Users on Chinese social media website Weibo, Quartz reported, were particularly miffed by the yellow emoji:
One user wrote, “It looks like the yellow people have jaundice.” Another said, “Are yellow people really that yellow?”Another wrote, “What’s the point of these?
For some, the bright hue recalls “yellowface” and a history of caricatured portrayals of Asians that continues to this day. For them the new emoji, rather than encouraging diversity comes off as racist. Others couldn’t help but see the color’s resemblance to that of the characters on The Simpsons.

Mockup of emoji skin tones with colors based on the Fitzpatrick Scale. (via Emojipedia)

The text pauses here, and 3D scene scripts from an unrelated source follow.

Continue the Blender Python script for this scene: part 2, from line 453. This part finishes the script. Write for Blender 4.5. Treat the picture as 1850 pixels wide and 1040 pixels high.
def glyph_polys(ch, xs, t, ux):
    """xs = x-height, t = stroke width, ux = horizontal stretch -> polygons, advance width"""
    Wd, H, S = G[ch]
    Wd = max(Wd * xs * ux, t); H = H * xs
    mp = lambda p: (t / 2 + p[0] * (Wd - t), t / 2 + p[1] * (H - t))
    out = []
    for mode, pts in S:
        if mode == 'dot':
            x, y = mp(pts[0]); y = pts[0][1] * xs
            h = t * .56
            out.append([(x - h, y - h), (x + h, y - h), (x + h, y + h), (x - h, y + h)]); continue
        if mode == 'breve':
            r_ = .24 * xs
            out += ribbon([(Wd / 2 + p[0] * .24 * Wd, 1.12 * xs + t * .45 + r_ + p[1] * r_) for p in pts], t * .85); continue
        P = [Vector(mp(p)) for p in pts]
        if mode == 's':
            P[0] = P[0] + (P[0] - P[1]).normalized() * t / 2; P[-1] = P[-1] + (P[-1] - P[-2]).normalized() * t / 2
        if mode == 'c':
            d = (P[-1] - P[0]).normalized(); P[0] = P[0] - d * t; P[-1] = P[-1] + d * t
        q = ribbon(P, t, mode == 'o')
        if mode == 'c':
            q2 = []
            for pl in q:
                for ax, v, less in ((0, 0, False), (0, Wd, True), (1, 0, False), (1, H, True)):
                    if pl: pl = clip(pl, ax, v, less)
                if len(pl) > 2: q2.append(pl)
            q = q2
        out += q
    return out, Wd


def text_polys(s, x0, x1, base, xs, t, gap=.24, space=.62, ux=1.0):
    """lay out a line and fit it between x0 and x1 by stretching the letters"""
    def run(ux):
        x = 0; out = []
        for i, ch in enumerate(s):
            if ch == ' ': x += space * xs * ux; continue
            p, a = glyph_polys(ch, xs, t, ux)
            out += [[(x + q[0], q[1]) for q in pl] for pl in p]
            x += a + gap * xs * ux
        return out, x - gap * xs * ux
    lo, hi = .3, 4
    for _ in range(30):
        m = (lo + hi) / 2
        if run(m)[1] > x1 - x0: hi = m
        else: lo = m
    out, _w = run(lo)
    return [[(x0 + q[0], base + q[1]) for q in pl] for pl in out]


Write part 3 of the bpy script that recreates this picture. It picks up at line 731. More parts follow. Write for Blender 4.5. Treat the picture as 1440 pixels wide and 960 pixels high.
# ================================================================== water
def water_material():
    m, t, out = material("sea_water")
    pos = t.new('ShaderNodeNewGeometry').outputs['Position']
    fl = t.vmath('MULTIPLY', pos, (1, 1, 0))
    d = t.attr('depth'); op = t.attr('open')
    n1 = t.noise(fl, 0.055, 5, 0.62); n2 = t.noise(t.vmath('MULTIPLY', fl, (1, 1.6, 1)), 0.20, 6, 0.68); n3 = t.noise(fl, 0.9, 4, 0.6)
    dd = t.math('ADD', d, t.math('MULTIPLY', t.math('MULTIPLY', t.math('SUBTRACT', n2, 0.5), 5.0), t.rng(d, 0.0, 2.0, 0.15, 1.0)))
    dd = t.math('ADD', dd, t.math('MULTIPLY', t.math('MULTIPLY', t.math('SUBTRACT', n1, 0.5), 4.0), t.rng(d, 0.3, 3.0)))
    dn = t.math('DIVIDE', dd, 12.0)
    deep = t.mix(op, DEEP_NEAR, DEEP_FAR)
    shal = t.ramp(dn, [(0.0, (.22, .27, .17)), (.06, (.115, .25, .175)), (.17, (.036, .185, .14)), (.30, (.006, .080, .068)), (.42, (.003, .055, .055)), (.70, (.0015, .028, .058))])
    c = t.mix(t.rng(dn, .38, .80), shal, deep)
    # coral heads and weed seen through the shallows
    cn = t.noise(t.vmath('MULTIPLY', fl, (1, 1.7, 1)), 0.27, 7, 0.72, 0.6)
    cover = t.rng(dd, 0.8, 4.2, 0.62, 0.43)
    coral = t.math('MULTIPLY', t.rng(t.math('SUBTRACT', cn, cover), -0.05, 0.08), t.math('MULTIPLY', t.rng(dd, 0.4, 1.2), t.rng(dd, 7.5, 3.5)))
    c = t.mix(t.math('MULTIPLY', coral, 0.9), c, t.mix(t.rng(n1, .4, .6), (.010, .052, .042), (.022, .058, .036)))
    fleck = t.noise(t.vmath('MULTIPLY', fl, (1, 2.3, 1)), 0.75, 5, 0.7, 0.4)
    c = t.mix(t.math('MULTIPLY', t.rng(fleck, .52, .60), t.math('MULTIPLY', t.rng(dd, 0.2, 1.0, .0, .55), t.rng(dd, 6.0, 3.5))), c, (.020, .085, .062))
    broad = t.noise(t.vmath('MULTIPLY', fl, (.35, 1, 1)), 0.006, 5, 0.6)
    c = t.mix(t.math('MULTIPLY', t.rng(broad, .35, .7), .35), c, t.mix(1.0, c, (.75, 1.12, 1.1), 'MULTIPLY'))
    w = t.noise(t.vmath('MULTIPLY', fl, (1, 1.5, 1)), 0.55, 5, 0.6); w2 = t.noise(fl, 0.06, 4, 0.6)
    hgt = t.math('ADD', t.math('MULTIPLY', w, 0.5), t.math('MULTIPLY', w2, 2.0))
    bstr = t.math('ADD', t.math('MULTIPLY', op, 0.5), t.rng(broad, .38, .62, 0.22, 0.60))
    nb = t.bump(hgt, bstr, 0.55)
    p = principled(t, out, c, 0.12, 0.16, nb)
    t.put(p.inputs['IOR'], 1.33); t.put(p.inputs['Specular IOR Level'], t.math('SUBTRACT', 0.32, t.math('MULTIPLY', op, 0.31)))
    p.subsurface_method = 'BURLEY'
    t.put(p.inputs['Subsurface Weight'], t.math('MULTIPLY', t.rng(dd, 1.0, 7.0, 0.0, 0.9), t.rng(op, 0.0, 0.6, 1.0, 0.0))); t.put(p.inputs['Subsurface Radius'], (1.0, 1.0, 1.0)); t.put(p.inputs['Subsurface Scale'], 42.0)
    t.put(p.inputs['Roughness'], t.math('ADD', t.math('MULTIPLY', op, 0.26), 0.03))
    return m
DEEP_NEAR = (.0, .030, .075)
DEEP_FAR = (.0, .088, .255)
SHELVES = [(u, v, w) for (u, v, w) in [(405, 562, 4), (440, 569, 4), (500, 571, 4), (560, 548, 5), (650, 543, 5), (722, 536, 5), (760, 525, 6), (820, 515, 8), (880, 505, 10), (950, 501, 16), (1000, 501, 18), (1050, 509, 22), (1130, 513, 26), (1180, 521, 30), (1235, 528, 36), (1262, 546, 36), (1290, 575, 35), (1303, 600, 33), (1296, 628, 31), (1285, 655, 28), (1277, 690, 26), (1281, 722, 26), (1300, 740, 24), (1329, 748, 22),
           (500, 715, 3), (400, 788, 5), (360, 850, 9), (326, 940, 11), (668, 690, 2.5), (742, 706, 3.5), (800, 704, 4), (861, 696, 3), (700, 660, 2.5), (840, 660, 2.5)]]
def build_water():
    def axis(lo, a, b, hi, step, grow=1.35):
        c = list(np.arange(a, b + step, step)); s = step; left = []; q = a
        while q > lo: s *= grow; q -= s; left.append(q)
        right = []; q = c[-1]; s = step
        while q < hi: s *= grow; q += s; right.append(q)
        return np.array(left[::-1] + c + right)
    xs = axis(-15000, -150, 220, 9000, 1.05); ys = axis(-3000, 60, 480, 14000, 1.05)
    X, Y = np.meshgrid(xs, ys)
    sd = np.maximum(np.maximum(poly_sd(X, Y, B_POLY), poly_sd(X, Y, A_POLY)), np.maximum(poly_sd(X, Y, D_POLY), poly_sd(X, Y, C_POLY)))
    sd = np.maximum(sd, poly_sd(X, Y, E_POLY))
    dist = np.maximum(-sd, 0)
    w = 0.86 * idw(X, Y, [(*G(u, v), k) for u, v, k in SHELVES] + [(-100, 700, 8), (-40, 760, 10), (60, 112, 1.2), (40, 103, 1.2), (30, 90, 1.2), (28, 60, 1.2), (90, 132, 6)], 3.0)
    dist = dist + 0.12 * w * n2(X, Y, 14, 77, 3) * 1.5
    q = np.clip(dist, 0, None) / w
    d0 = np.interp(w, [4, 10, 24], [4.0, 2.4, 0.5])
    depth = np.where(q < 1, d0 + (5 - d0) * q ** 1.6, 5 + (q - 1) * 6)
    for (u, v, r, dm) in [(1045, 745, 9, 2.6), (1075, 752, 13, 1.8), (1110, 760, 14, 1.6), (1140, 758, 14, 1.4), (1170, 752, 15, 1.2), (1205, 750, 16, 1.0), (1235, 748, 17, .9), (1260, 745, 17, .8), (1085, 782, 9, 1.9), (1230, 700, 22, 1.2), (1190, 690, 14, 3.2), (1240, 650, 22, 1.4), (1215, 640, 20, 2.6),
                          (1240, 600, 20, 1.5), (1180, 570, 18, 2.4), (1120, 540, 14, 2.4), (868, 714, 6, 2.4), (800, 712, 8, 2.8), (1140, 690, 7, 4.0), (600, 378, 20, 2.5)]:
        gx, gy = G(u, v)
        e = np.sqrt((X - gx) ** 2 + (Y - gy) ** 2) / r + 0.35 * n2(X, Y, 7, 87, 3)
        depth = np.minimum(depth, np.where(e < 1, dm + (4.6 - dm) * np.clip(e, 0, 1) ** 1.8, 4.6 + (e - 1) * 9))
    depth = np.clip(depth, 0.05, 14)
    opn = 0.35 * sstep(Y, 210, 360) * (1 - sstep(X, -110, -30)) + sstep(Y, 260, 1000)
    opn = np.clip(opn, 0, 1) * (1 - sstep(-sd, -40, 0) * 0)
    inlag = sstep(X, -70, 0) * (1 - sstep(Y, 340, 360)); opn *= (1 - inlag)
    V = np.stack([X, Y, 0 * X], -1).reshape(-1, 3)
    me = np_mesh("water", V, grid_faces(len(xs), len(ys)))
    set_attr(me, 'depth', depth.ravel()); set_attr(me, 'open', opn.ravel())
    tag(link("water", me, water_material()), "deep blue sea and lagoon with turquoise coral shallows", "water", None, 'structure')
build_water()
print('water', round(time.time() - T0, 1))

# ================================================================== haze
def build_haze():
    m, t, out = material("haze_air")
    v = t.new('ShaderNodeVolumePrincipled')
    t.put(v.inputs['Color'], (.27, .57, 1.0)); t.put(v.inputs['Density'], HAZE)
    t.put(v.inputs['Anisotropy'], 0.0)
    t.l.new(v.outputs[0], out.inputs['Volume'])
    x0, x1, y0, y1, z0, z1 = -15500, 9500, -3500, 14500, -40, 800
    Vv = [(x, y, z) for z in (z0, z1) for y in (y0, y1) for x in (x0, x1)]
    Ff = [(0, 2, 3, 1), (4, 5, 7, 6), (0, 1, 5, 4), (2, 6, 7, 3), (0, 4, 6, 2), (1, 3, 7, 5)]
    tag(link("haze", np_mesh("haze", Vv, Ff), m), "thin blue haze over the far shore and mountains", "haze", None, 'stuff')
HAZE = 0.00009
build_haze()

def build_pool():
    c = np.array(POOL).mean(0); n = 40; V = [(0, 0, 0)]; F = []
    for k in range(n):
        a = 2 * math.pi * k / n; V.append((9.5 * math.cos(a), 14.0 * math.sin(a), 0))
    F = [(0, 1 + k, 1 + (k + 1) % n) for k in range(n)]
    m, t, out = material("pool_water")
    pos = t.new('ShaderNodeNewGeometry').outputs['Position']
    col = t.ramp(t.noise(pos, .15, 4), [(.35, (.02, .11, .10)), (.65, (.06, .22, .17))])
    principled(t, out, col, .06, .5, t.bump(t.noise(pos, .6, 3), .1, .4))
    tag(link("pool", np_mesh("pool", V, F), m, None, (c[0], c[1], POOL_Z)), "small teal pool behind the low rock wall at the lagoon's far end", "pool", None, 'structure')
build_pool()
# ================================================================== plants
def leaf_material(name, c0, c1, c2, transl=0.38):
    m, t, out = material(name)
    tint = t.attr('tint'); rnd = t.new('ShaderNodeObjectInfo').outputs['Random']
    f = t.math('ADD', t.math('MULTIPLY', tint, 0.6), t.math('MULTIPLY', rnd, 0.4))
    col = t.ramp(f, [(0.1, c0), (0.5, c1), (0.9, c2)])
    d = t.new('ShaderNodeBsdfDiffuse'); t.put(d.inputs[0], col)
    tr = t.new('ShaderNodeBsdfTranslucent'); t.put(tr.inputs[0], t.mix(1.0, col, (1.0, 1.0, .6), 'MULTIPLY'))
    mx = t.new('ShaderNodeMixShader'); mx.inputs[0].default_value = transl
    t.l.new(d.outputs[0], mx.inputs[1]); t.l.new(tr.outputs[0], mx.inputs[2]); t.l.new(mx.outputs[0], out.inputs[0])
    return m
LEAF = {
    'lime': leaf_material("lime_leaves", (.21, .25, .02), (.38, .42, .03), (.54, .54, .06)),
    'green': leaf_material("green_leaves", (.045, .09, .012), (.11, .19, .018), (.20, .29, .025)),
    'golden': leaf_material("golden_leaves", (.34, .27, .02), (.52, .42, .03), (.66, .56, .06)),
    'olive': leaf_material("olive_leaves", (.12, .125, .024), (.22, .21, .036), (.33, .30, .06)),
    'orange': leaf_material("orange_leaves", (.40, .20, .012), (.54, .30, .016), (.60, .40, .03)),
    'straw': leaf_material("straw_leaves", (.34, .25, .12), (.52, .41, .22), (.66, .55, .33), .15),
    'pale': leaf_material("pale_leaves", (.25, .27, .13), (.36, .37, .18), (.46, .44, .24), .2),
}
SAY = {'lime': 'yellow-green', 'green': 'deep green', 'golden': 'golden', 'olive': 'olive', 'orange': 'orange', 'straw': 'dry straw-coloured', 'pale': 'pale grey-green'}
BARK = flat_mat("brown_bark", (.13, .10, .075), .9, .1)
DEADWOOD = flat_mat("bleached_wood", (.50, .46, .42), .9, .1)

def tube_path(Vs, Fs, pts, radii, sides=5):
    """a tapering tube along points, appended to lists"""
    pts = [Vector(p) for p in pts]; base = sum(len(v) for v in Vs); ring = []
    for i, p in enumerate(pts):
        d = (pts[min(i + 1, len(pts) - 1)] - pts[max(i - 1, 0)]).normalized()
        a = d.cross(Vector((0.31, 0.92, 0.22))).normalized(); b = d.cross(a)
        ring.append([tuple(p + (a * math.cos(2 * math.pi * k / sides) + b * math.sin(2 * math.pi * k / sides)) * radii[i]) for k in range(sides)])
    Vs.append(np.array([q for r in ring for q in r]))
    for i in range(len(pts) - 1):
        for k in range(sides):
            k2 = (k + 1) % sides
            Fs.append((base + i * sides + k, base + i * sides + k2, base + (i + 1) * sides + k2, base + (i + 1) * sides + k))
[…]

According to Unicode, the international coding standard that ensures symbols and letters appear uniformly across different devices, the new default yellow-toned emoji are actually supposed to represent ethnically neutral or generic persons. The draft of Unicode 8.0 standards reads:
The Unicode emoji characters for people and body parts are meant to be generic, yet following the precedents set by the original Japanese carrier images, they are often shown with a light skin tone instead of a more generic (inhuman) appearance, such as a yellow/orange color or a silhouette.
Yellow, in fact, has historically been the base color for emoticons. The ubiquitous yellow smiley face was first deployed by artist Harvey Bell in 1963 to boost company morale and today all non-humanoid smileys on Apple phones and computers and Android phones — those without hair and with more simplistic features like “winking face” and “sleeping face” — have yellow “skin.” The yellow emoji, the Washington Post quips, is the “post-racial character you can whip out when you don’t feel like getting into the subtleties of your emoji’s identity.”
Despite Unicode’s purportedly innocent intentions, we shouldn’t ignore the reactions that the new yellow humanoid emoji have provoked among Asians and other emoji enthusiasts, especially since emoji are so embedded in the fabric of everyday communication. The yellow hue may be racially neutral when employed for a simple smiley icon with two round eyes and a mouth, but when applied to a more humanoid face — especially within the context of Unicode’s attempt to reflect human diversity — the yellow immediately transforms into a garish color that is difficult to disassociate from racist caricatures and yellowface.